Wednesday, 28 September

  • 09:45am - 10:15am (PST) / 28/sep/2022 02:45 pm - 28/sep/2022 03:15 pm

    Intermodal III: Domestic Intermodal vs. Trucking – A Pricing Analysis

    In this session, the JOC will present its proprietary research around a central question: How much should an average US shipper save using domestic intermodal compared with long-haul trucking? We will present our latest findings, and then our panelists will sit down to talk about where intermodal delivers the strongest value, where trucking is highly competitive, and how shippers should weigh cost savings against service disruptions and the potential for unplanned accessorial fees when making modal decisions going into 2023. 
  • 11:30am - 12:00pm (PST) / 28/sep/2022 04:30 pm - 28/sep/2022 05:00 pm

    Intermodal IV: Reefer Intermodal — Is it a Viable Option?

    While intermodal has historically been dominated with standard dry goods, several intermodal marketing companies (IMCs) now are investing in temperature-controlled containers to handle perishables on trains. For many years, reefer containers were unable to hold as many pallets as a standard reefer trailer, and US Class I railroads have been nudging IMCs away from trailer-on-flatcar business because it’s not as efficient as containers-on-flatcar business. A new “Slimline” model of reefer containers, however, has closed the gap on carrying capacity, allowing IMCs to effectively compete for perishable freight. Large IMCs such as Hub Group and J.B. Hunt Transport Services also have entered the temperature-controlled intermodal market, competing against more legacy providers in temperature-controlled trucking and intermodal such as C.R. England, KLLM Transport, Marten Transport, NFI Industries, Prime, and TigerCool Express. This session will assess the future of temperature-controlled intermodal and what the future may hold for this newer way to move temperature-controlled freight in the US. 

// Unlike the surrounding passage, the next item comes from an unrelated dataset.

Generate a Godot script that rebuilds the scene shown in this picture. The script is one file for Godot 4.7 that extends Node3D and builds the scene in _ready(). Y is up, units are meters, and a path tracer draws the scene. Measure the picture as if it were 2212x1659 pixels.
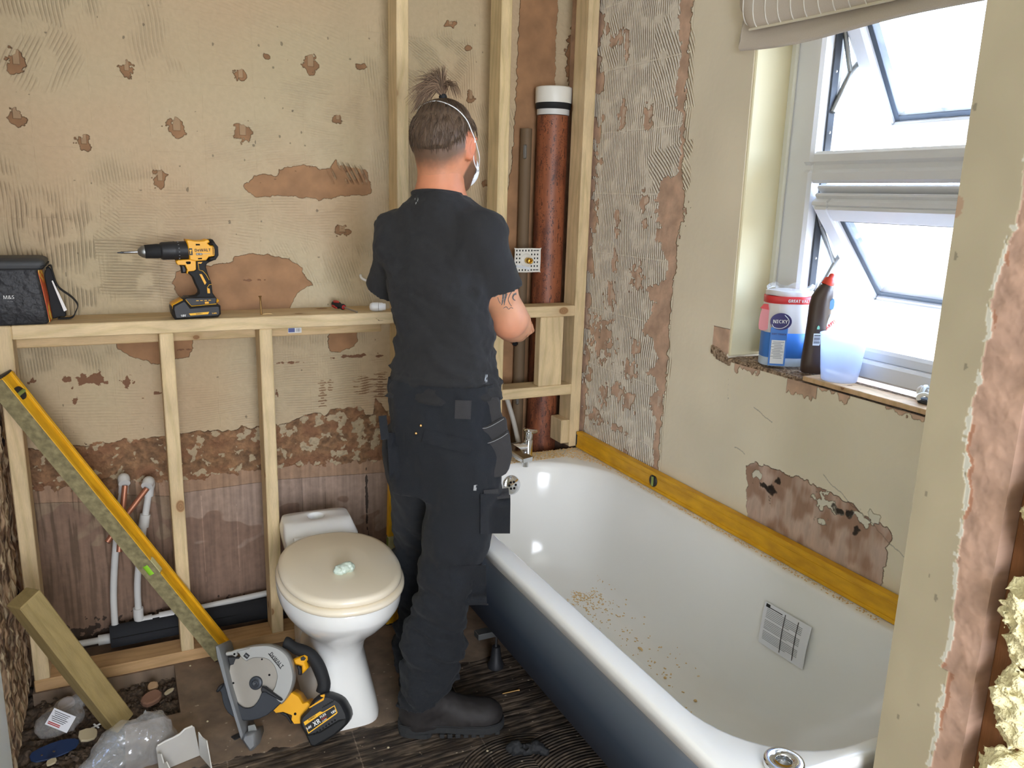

  • 01:00pm - 01:45pm (PST) / 28/sep/2022 06:00 pm - 28/sep/2022 06:45 pm

    Intermodal V: Containers, Chassis, and the Pursuit of Equipment to Meet Demand

    With a surge in international imports and domestic intermodal traffic, the supply chain needs more equipment to efficiently move the freight. To satisfy demand, there must be more containers, more chassis, and more productivity in the intermodal networks. But not everyone is making the same level of investment. While large intermodal providers, less-than-truckload providers, and US retailers are growing their container fleets, US Class I railroads Norfolk Southern and Union Pacific are focusing instead on buying more chassis. Equipment lessors DCLI and Milestone Equipment Holdings have felt the pressure to supply enough equipment to move the freight. This session will analyze the investments in containers, chassis, and other equipment necessary to handle the future of freight.